§ Source excerpt

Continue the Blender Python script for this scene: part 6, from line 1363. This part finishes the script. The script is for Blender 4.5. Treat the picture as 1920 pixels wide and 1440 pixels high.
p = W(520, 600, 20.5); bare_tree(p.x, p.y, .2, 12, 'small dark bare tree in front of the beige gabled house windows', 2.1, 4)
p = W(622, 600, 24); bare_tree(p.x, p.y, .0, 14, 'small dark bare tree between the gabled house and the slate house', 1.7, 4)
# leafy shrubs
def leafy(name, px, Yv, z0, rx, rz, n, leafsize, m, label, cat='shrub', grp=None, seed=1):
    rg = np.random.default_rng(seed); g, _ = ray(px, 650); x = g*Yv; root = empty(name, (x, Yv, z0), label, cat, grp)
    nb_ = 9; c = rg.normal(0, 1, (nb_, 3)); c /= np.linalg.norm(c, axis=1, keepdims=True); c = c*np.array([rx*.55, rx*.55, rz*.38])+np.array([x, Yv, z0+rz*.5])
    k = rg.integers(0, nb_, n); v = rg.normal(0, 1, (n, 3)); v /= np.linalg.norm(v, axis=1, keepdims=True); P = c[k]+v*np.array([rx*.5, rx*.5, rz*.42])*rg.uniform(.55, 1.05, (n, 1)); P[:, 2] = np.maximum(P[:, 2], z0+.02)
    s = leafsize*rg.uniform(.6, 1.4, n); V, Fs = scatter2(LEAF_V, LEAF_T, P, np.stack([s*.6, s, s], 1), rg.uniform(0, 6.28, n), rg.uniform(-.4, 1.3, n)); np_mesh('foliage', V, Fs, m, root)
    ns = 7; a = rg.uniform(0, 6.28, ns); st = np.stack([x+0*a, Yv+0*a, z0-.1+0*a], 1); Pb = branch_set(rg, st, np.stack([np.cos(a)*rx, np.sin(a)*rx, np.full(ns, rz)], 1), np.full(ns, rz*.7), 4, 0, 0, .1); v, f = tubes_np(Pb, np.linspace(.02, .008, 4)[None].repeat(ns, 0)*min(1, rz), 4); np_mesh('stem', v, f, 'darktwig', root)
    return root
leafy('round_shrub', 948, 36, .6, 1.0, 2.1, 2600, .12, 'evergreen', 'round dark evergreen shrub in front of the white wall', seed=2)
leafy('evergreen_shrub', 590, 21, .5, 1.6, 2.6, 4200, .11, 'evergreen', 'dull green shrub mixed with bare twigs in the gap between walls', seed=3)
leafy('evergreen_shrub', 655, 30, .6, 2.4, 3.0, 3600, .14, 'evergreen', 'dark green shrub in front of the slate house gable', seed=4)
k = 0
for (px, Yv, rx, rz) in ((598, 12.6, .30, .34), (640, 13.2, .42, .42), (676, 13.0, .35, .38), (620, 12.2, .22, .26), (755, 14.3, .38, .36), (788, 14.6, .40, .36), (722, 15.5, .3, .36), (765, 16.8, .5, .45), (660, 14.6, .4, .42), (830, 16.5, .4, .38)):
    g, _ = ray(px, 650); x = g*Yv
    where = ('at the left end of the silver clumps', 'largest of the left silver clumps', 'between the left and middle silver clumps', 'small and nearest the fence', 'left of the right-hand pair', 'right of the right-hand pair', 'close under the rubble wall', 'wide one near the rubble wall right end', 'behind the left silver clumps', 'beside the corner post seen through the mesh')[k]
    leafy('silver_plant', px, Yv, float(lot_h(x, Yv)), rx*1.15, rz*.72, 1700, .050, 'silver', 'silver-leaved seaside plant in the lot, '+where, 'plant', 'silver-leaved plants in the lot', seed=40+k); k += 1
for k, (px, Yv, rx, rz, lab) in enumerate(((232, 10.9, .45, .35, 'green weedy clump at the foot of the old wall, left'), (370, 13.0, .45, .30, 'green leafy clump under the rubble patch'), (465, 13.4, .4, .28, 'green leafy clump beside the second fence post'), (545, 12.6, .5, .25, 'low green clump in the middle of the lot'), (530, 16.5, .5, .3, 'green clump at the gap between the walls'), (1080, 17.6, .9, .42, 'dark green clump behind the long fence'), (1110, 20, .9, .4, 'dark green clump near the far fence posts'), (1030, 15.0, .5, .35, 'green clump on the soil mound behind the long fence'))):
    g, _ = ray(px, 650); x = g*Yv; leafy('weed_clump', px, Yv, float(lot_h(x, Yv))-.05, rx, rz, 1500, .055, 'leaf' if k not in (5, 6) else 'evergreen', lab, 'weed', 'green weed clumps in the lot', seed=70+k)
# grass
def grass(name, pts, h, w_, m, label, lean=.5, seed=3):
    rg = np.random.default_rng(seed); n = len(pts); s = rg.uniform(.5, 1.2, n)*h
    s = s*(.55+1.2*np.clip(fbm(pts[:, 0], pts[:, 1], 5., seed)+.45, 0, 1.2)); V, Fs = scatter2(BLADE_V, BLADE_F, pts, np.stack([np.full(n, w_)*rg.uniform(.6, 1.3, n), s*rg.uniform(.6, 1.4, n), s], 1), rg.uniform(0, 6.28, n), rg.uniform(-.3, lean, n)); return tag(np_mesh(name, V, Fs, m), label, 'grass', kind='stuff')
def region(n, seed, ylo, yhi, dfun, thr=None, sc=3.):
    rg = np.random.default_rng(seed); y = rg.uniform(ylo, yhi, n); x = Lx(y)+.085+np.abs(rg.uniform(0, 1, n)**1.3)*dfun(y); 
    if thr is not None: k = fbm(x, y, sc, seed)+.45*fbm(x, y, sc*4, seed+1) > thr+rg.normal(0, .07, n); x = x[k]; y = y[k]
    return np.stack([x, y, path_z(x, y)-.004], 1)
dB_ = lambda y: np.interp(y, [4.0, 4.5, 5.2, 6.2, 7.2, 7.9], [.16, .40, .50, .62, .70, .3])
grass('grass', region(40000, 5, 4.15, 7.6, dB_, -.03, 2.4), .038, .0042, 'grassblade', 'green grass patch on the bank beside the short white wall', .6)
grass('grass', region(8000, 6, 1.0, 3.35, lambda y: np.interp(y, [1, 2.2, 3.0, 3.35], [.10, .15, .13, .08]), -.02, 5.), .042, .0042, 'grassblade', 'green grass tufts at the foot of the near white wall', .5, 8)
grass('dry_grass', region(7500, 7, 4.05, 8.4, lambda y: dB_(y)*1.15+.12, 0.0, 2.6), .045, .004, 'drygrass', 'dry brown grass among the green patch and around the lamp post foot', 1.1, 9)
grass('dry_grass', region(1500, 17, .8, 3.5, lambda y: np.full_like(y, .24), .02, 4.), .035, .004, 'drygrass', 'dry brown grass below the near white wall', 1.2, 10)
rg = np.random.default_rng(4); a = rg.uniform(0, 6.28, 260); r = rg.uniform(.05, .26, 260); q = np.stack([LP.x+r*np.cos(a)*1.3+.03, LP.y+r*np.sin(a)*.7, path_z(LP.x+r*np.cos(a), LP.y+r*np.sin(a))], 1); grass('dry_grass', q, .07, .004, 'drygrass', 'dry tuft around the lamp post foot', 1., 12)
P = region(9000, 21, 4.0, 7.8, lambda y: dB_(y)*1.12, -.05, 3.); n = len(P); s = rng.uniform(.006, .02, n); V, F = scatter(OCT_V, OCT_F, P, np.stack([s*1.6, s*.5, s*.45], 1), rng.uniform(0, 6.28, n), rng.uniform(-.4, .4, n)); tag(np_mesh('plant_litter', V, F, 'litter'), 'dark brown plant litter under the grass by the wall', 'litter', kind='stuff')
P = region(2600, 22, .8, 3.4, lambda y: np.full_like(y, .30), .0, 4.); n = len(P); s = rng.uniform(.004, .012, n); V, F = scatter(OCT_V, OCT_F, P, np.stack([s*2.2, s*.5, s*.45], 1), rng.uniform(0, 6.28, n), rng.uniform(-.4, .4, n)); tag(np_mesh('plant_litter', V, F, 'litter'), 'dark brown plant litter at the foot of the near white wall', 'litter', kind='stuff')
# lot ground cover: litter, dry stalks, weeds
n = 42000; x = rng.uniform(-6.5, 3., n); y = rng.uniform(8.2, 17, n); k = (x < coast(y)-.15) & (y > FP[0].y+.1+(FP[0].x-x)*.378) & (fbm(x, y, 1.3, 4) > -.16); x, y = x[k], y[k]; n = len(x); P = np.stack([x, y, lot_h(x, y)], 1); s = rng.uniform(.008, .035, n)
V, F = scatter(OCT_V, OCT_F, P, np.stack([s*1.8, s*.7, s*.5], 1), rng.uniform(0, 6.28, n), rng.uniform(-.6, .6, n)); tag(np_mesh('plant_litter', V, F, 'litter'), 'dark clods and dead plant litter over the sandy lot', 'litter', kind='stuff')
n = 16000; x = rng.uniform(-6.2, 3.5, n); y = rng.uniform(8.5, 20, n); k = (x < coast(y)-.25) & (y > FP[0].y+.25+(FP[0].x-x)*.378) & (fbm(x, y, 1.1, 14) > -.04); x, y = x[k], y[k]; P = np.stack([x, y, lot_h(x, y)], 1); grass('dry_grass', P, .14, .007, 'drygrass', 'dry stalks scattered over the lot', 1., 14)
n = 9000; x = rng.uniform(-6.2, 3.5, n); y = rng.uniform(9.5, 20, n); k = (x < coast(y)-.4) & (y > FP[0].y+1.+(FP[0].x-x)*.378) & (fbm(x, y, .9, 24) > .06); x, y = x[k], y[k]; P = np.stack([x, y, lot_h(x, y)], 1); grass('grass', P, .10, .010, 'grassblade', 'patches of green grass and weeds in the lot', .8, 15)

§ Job
Within the data above, count the lines that contain the string "wide"; the reply is the number alone.

§ Reply to the task
2